In recent times we have worked quite a bit to improve the NM process, i.e. the process newcomers go through to become members of the Debian Project. As it happens, I've just read Nathan's recent post on his NM experience and I think it is a perfect example of the joining experience we are trying to offer to all newcomers.

But examples, be them positive or negative, are only anecdotal. To evaluate a process one needs actual data and someone analyzing them, ideally with a scientific approach. This is why I'm happy to host below a guest blog post by Kevin Carillo, who is doing a pretty thorough scientific study about how newcomers join a wide range of Free Software projects, including KDE, OpenSUSE, GNOME, and Debian, of course!

TL;DR: if you started contributing to Debian after January 2010, there's a survey for you; participating will help us improving the NM process even further.

Kevin's guest blog post follows.

Newcomer experience in Debian and other FOSS communities - Survey

My name is Kevin Carillo. I am a PhD student currently living in Wellington (New Zealand) and I am doing some research on Free/Open Source Software communities.

If you have started contributing to the Debian project after January 2010 (within approximately the last 3 years), I would like to kindly request your help. I am interested in hearing from people who are either technical or non-technical contributors, and who have had either positive or negative newcomer experiences.

The purpose of the research is to work out how newcomers to a FOSS community become valued sustainable contributors.

The survey is online and will be available until Tuesday, 27 November, 2012.

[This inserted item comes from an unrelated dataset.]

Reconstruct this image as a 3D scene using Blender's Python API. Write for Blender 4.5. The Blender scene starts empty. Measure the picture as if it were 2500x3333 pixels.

Inspiration from Debian New Member

Debian is a successful community that keeps attracting new contributors and that relies on a very unique way to handle the integration of new contributors: the New Member process.

The idea behind the NM process is that it is some sort of filtering procedure allowing to only retain the individuals who have the potential to become valued sustainable contributors in Debian. Within Debian, there is a lot of enthusiasm and pride around the NM process as it seems to be functioning pretty well but the question is: Is this really enough to ensure that Debian remains a healthy and growing community? How does it compare to the way newcomers are integrated in other large projects such as KDE, GNOME, or in other non-Linux related communities such as Mozilla?

I have to admit that the Debian NM process has been among the main sources of inspiration that made me embark in this research project. I have kept being quite impressed when talking to people who had gone through the process as all of them came out of it with a real passion for the project and love for its community.

When reflecting on the reasons why the NM process succeeds, I have a feeling it is some instance of ritualized socialization. In other words, barriers and initiation rituals that require some effort from newcomers, generate members with higher commitment and sense of identification towards the Debian community.

What do newcomers really experience?

The main assumption that motivated this project is that attracting new members has become crucial for a large majority of FOSS communities but this is not a sufficient condition to ensure the success and prosperity of a project. A proportion of a community's newcomers must contribute to the well-being and growth of the community.

Keeping all that in mind, FOSS projects have thus to do a good job at "socializing" their newcomers and turning them into 'good' contributors. Doing a good job here means that FOSS projects shall ensure that they help generate citizenship-like behaviors from newcomers by designing appropriate newcomer programs and procedures.

FOSS communities rely on a wide array of initiatives to facilitate the integration of newcomers but it seems like the other side of the coin is less understood: What do newcomers really experience? And how does this influence their contributions and actions within a project?

How is this study going to help Debian?

The data will help gain insights about the experience of newcomers within the Debian community. In addition, it will allow to understand how to design effective newcomer initiatives to ensure that Debian will remain a successful and healthy community.

The dataset will be released under a share-alike ODbL license so that Debian contributors can extract as much value as possible from the data. Since this survey also involves other large FOSS projects such as Mozilla, KDE, Gnome, Ubuntu, Gentoo, OpenSUSE, and NetBSD, it will also be possible to compare practices across projects in order to identify what works from what does not work when facilitating the integration of newcomers.

About the survey

This survey is anonymous. The raw dataset of everything one fills in the survey will be released under the ODbL. Since all the questions but one are optional, one is free to control the amount of information they are giving away about themselves.

I expect the survey to take around 20 minutes of your time.

If you know members of the Debian community who you think would be interested in completing it, please do not hesitate to let them know about this research.